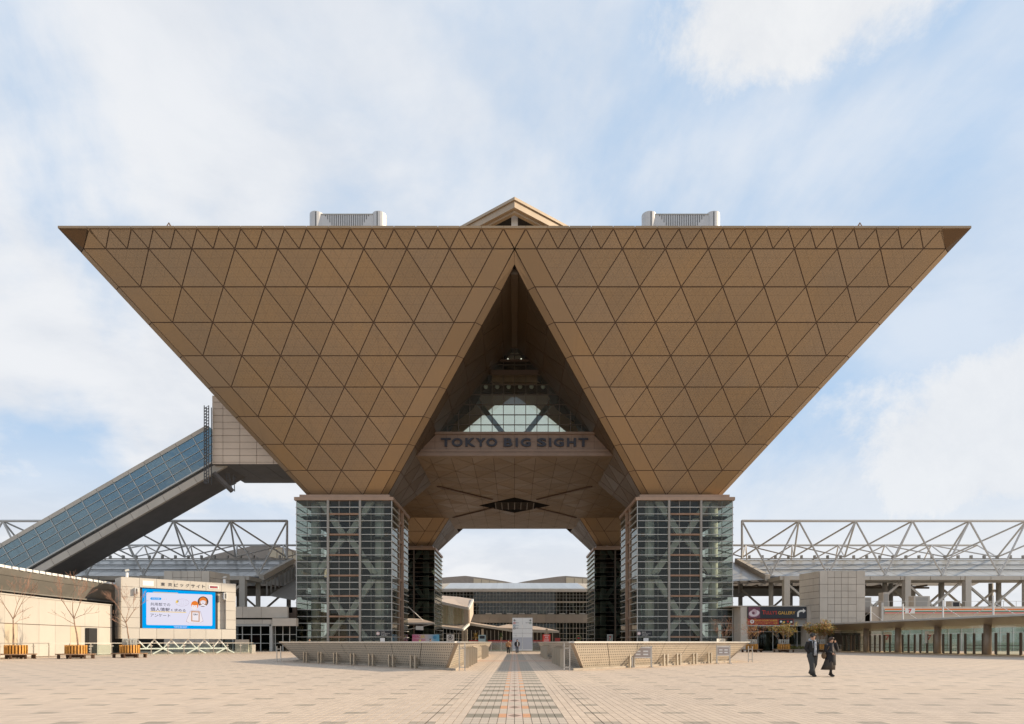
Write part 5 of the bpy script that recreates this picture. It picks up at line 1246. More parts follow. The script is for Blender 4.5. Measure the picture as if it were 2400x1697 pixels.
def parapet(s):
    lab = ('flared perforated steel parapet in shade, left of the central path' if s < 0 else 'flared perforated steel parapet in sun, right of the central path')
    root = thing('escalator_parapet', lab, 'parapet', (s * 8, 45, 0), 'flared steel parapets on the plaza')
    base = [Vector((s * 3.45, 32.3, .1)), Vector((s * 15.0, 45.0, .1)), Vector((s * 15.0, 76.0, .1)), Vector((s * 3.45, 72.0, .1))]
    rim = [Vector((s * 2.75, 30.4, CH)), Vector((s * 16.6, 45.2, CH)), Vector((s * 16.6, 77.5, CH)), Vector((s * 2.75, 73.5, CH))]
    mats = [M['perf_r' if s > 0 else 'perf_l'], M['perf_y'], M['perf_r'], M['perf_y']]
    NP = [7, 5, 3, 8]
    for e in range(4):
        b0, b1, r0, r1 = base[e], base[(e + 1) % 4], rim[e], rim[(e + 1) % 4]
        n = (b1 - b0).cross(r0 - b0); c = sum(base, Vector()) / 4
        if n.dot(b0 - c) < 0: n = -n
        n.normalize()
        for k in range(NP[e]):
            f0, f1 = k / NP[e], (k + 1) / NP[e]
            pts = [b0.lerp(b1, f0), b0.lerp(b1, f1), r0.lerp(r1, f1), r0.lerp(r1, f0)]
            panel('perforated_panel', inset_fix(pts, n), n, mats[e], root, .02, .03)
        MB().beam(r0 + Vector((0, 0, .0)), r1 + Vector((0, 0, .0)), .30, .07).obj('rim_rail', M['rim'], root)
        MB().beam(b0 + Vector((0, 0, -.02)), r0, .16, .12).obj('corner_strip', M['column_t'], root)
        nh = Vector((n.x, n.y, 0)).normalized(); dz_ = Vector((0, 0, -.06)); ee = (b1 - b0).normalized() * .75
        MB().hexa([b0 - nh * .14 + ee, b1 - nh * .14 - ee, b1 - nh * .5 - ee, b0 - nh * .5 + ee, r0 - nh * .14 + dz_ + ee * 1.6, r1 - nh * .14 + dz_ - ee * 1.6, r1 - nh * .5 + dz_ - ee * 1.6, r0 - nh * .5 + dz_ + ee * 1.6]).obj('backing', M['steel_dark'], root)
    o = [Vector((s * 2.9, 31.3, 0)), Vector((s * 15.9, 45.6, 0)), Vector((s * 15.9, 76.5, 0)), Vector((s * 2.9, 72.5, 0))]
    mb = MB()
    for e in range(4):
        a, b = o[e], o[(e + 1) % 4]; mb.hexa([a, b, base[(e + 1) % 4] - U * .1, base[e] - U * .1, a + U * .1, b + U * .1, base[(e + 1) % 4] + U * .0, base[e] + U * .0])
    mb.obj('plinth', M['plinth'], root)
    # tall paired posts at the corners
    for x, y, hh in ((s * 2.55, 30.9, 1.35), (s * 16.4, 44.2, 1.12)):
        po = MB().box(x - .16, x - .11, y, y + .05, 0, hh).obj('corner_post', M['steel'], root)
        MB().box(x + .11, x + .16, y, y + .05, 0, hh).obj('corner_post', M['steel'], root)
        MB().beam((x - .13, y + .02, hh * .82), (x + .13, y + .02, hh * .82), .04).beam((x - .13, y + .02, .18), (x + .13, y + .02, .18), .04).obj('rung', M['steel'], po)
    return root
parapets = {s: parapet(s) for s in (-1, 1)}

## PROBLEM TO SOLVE
Copy all the lines of data exactly as they appear, dropping any images.

## ANSWER BELOW
Write part 5 of the bpy script that recreates this picture. It picks up at line 1246. More parts follow. The script is for Blender 4.5. Measure the picture as if it were 2400x1697 pixels.
def parapet(s):
    lab = ('flared perforated steel parapet in shade, left of the central path' if s < 0 else 'flared perforated steel parapet in sun, right of the central path')
    root = thing('escalator_parapet', lab, 'parapet', (s * 8, 45, 0), 'flared steel parapets on the plaza')
    base = [Vector((s * 3.45, 32.3, .1)), Vector((s * 15.0, 45.0, .1)), Vector((s * 15.0, 76.0, .1)), Vector((s * 3.45, 72.0, .1))]
    rim = [Vector((s * 2.75, 30.4, CH)), Vector((s * 16.6, 45.2, CH)), Vector((s * 16.6, 77.5, CH)), Vector((s * 2.75, 73.5, CH))]
    mats = [M['perf_r' if s > 0 else 'perf_l'], M['perf_y'], M['perf_r'], M['perf_y']]
    NP = [7, 5, 3, 8]
    for e in range(4):
        b0, b1, r0, r1 = base[e], base[(e + 1) % 4], rim[e], rim[(e + 1) % 4]
        n = (b1 - b0).cross(r0 - b0); c = sum(base, Vector()) / 4
        if n.dot(b0 - c) < 0: n = -n
        n.normalize()
        for k in range(NP[e]):
            f0, f1 = k / NP[e], (k + 1) / NP[e]
            pts = [b0.lerp(b1, f0), b0.lerp(b1, f1), r0.lerp(r1, f1), r0.lerp(r1, f0)]
            panel('perforated_panel', inset_fix(pts, n), n, mats[e], root, .02, .03)
        MB().beam(r0 + Vector((0, 0, .0)), r1 + Vector((0, 0, .0)), .30, .07).obj('rim_rail', M['rim'], root)
        MB().beam(b0 + Vector((0, 0, -.02)), r0, .16, .12).obj('corner_strip', M['column_t'], root)
        nh = Vector((n.x, n.y, 0)).normalized(); dz_ = Vector((0, 0, -.06)); ee = (b1 - b0).normalized() * .75
        MB().hexa([b0 - nh * .14 + ee, b1 - nh * .14 - ee, b1 - nh * .5 - ee, b0 - nh * .5 + ee, r0 - nh * .14 + dz_ + ee * 1.6, r1 - nh * .14 + dz_ - ee * 1.6, r1 - nh * .5 + dz_ - ee * 1.6, r0 - nh * .5 + dz_ + ee * 1.6]).obj('backing', M['steel_dark'], root)
    o = [Vector((s * 2.9, 31.3, 0)), Vector((s * 15.9, 45.6, 0)), Vector((s * 15.9, 76.5, 0)), Vector((s * 2.9, 72.5, 0))]
    mb = MB()
    for e in range(4):
        a, b = o[e], o[(e + 1) % 4]; mb.hexa([a, b, base[(e + 1) % 4] - U * .1, base[e] - U * .1, a + U * .1, b + U * .1, base[(e + 1) % 4] + U * .0, base[e] + U * .0])
    mb.obj('plinth', M['plinth'], root)
    # tall paired posts at the corners
    for x, y, hh in ((s * 2.55, 30.9, 1.35), (s * 16.4, 44.2, 1.12)):
        po = MB().box(x - .16, x - .11, y, y + .05, 0, hh).obj('corner_post', M['steel'], root)
        MB().box(x + .11, x + .16, y, y + .05, 0, hh).obj('corner_post', M['steel'], root)
        MB().beam((x - .13, y + .02, hh * .82), (x + .13, y + .02, hh * .82), .04).beam((x - .13, y + .02, .18), (x + .13, y + .02, .18), .04).obj('rung', M['steel'], po)
    return root
parapets = {s: parapet(s) for s in (-1, 1)}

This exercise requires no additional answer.